#3 The need to appease a home audience and its effect on the Goldberg/Lesnar match:
Hell in a Cell took place in Boston. It also had Sasha Banks drop her belt to Charlotte, in Boston. While the WWE had justifications galore for such a booking, it was foolish not to pander to the thousands rooting for their resident Superstar.
Not even an oddly sold stretcher spot could redeem the loss of a Championship that had been built so minutely around her face character. A week before, Brock Lesnar and Paul Heyman entered the Target Center in Minneapolis, anticipating a heated heel response.
The sequence that followed was, instead, a discomfiting display of jarring back and forth exchanges between Heyman and Lesnar’s home crowd.
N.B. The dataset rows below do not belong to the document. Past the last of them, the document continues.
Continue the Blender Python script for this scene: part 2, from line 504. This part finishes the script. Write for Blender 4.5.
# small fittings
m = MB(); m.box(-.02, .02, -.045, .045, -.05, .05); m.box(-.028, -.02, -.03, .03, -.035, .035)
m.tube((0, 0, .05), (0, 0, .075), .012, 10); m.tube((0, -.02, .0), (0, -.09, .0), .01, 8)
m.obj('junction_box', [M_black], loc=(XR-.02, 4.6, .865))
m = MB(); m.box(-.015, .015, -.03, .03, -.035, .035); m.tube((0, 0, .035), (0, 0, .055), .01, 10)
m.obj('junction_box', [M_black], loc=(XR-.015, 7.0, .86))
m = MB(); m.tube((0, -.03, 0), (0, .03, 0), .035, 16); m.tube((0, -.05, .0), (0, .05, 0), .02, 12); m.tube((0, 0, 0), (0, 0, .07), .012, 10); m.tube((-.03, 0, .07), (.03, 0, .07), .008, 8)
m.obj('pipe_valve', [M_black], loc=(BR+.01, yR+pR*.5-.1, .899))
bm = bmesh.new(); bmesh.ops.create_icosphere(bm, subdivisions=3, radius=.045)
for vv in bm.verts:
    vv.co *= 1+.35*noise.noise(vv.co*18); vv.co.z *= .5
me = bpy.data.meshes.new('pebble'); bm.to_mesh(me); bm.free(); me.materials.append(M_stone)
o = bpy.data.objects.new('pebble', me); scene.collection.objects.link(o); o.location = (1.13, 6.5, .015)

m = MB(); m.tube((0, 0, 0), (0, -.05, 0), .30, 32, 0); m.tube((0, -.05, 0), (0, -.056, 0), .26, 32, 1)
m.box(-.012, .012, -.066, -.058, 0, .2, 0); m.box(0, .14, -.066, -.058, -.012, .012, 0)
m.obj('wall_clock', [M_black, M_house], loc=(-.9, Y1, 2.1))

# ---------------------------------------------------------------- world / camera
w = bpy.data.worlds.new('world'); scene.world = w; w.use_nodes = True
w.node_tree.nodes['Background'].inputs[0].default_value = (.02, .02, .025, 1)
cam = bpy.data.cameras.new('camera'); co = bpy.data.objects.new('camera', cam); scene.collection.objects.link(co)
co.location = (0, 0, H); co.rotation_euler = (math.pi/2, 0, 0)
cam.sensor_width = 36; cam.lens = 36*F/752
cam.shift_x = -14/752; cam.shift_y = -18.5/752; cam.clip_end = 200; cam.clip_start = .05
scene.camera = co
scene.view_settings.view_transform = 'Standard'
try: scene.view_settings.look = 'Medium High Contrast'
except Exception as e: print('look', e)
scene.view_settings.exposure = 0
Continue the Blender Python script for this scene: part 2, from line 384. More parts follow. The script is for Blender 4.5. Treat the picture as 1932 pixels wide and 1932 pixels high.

The importance of the role that Toronto had to play in previous blockbuster fights cannot be understated. A match such as Hulk Hogan versus The Ultimate Warrior back in 1990 was nothing more than a dreary show of heavyweights punching and slamming one another.
However, with both performers’ connection with the Toronto crowd and its electric participation, the match was resuscitated into one of the greatest ever.
When talking about favourable crowd reception, one cannot help but notice the number of Canadians in the match card. However, another Superstar speculated to receive a flattering reception, with whom the WWE might put its wrong foot forward is, Brock Lesnar.
Going into his Survivor Series match against Goldberg, Lesnar is the obvious heel. Meanwhile, Goldberg is the returning face with a family sentiment attached to his first grand fight in 12 years.
Lesnar, having settled in Saskatchewan in Canada, had represented the country at UFC 200 during his fight against Mark Hunt. Goldberg, on the other hand, has been blamed for ending Bret Hart’s in-ring career with a botched mule kick.
While logic calls for a clean finish over Lesnar, given that it is Goldberg’s purported “last” fight, such a booking would prove detrimental to the repute of the show, and not particularly because of the live audience. Goldberg’s long absence would factor into his performance, as would the booking potential of a Brock Lesnar victory.
For someone who has splintered through The Streak, Lesnar would make for an incredibly imposing opponent to put new talent over somewhere down the line. Losing to Goldberg, despite his legendary WCW status (also a cause for Vince’s disdain, ala Sting) would taint his credibility, something clearly bad for business.